Third-party developers, and content and service providers are all looking for ways to drive engagement and find new revenue streams. Amazon addressed developers concerns by reducing friction in multiple key areas, such as lowering barriers to develop skills, generate new opportunities for monetization and driving engagement, as well as helping consumers discover new features and services which will enrich user experience in the process. Several updates are also intended to make things easier for end users, a win-win for Amazon and developers.

This year’s Alexa Live saw Amazon place strong emphasis on its vision of ambient computing, positioning Alexa as a ubiquitous ambient assistant that is proactive and predictable at the same time. Alexa needs to provide the right information and features when users need them, especially with wow-factors that can reinforce users’ positive impression about Alexa’s usefulness. New features such as Proactive Suggestions coupled with Event Based Triggers will help Alexa in this regard. However, for this to become meaningful and helpful to users, Alexa would need to be available on more devices, specifically on crucial touch point devices like smartphones, where it can not only detect events based on location and activity more accurately, but also complete certain tasks on it.
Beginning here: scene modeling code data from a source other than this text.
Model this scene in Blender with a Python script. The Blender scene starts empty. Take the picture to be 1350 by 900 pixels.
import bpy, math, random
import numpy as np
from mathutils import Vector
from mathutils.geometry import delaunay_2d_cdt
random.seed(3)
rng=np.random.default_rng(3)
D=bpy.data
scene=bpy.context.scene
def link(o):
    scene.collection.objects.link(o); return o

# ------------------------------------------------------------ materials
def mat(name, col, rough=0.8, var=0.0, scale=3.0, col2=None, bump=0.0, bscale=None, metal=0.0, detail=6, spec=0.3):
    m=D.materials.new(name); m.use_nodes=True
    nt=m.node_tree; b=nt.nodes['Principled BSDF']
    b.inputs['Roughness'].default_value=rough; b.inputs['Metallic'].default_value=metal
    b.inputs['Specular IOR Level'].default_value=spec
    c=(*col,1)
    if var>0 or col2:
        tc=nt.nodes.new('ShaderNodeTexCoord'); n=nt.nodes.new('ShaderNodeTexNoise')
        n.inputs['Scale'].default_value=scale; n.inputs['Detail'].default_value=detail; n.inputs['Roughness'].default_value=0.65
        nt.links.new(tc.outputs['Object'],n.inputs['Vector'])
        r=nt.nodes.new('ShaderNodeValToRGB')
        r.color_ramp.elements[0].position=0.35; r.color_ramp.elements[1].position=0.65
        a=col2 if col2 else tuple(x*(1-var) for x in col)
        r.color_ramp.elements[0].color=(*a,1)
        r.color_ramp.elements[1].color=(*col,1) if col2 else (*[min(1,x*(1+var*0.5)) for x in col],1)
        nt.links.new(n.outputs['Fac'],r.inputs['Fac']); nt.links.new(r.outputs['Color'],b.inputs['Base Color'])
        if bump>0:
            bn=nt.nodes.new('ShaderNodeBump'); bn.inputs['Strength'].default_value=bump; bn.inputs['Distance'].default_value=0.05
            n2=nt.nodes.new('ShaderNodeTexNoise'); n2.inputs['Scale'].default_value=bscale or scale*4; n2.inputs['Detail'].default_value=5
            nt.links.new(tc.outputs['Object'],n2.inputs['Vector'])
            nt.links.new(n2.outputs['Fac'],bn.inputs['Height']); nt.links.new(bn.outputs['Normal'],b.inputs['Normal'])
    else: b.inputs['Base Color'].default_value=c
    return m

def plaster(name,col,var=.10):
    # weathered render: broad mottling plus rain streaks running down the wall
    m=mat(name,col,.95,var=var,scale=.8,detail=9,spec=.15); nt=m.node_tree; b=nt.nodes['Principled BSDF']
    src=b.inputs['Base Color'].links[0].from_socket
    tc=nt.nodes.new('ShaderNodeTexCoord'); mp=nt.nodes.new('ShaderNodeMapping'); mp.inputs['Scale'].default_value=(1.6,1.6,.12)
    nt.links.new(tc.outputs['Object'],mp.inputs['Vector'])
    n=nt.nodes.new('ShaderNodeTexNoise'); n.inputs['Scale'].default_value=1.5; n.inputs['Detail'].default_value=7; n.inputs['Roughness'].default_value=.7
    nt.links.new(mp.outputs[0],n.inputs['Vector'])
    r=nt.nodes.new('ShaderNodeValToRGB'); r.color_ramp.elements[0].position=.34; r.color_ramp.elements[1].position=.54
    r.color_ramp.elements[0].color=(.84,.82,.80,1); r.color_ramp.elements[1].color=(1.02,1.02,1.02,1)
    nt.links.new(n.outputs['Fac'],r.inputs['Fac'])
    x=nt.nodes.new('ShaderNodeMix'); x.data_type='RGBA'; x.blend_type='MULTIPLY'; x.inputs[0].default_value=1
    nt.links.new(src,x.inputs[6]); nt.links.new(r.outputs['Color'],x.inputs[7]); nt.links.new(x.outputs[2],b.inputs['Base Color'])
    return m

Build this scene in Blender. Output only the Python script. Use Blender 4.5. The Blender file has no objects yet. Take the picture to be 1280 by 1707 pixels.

The newly announced Send to Phone feature enables skill builders to send customers from their skills on Alexa enabled devices to an app on the user's smartphone, effectively handing off users to another platform or service. This is a place for Amazon and developers to start cultivating and solidifying user habit of using Alexa on the go. While it is challenging to replace incumbents like Google Assistant or Siri on smartphones, features bridging Alexa to smartphones are important to ensure continuous exposure on mobile while Amazon and partners explore multimodal interactions that are ecosystem-driven, involving smartphones.

With the new Amazon Music Spotlight feature and interactive media skill solutions, Amazon is providing artists, content providers and creators a huge leverage compared to other platforms, which are translated into more opportunities to directly engage with users. As the music streaming war continues, engagement will become highly valuable for artists and creators. This will be prioritized specially to help content creators uncover new revenue streams and new opportunities. Also, for countries and regions where music culture takes a deeper social root, music connects listeners with other emotional sources. Giving users the opportunity to engage with artists and creators they like can help solidify such emotions further, providing users a new listening experience that will elevate their perception of the importance of smart speakers and the engagement they get from interactive content.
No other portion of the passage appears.